▼

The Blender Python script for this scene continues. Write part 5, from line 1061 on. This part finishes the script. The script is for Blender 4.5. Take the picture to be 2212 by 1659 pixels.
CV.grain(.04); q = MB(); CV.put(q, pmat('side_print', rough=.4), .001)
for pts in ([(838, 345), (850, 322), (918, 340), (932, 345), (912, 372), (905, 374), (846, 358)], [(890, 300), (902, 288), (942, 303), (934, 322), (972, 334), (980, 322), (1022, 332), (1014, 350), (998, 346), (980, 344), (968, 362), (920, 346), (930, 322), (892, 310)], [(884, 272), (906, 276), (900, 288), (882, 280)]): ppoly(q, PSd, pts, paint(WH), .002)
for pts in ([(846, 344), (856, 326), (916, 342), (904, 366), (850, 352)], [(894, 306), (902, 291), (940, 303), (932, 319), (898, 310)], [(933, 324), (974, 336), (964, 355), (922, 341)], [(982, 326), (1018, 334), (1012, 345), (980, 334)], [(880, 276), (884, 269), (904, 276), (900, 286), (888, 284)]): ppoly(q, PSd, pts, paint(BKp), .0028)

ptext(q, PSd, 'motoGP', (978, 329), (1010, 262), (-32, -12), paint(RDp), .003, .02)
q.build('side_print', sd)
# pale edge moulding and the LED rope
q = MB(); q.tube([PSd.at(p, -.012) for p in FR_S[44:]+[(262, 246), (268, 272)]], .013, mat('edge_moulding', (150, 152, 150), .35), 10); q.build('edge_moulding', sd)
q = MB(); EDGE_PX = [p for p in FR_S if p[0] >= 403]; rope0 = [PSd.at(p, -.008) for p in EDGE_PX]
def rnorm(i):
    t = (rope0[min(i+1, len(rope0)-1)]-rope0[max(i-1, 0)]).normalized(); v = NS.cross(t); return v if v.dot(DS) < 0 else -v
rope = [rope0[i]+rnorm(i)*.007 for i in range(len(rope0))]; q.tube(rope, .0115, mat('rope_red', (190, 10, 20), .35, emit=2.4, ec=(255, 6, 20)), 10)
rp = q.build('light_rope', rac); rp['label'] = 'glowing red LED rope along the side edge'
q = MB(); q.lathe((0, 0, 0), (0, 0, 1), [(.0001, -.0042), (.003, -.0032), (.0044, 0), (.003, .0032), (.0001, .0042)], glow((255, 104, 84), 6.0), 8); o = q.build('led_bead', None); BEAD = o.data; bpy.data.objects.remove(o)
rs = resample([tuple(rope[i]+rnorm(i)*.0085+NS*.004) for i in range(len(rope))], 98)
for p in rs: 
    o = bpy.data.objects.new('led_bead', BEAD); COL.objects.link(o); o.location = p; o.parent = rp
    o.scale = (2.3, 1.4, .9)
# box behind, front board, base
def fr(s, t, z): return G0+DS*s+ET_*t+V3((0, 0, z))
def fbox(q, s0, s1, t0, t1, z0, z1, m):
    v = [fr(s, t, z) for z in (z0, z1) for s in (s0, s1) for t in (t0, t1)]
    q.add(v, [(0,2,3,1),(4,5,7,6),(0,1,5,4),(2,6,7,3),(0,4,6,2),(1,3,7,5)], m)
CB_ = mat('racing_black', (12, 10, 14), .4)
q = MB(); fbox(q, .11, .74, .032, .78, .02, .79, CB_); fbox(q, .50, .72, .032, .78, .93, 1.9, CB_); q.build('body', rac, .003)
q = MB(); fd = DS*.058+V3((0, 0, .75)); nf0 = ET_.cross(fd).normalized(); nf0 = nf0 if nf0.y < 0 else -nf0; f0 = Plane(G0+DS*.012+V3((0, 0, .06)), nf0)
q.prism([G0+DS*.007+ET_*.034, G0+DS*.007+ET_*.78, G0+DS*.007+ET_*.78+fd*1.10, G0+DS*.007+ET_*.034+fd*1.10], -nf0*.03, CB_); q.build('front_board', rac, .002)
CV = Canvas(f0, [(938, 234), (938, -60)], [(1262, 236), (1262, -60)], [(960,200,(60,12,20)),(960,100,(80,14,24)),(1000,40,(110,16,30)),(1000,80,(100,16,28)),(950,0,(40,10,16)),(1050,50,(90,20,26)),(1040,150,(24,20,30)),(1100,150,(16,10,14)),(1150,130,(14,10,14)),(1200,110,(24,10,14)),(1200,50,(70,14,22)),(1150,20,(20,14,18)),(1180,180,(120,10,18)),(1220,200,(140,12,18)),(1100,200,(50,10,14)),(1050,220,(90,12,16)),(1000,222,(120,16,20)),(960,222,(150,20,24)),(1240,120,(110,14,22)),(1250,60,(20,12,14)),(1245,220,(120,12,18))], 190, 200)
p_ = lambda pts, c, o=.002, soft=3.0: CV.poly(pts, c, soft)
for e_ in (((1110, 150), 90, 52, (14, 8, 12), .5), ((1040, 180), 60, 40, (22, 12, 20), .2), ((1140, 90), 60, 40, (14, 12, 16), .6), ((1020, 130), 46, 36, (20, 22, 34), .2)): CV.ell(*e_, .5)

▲

> _Task_: Extract the first line above and each line after it up to and including the one with "pts, paint(BKp), .0028)", please, exactly and with nothing else.

> _Solution for this exercise_:
The Blender Python script for this scene continues. Write part 5, from line 1061 on. This part finishes the script. The script is for Blender 4.5. Take the picture to be 2212 by 1659 pixels.
CV.grain(.04); q = MB(); CV.put(q, pmat('side_print', rough=.4), .001)
for pts in ([(838, 345), (850, 322), (918, 340), (932, 345), (912, 372), (905, 374), (846, 358)], [(890, 300), (902, 288), (942, 303), (934, 322), (972, 334), (980, 322), (1022, 332), (1014, 350), (998, 346), (980, 344), (968, 362), (920, 346), (930, 322), (892, 310)], [(884, 272), (906, 276), (900, 288), (882, 280)]): ppoly(q, PSd, pts, paint(WH), .002)
for pts in ([(846, 344), (856, 326), (916, 342), (904, 366), (850, 352)], [(894, 306), (902, 291), (940, 303), (932, 319), (898, 310)], [(933, 324), (974, 336), (964, 355), (922, 341)], [(982, 326), (1018, 334), (1012, 345), (980, 334)], [(880, 276), (884, 269), (904, 276), (900, 286), (888, 284)]): ppoly(q, PSd, pts, paint(BKp), .0028)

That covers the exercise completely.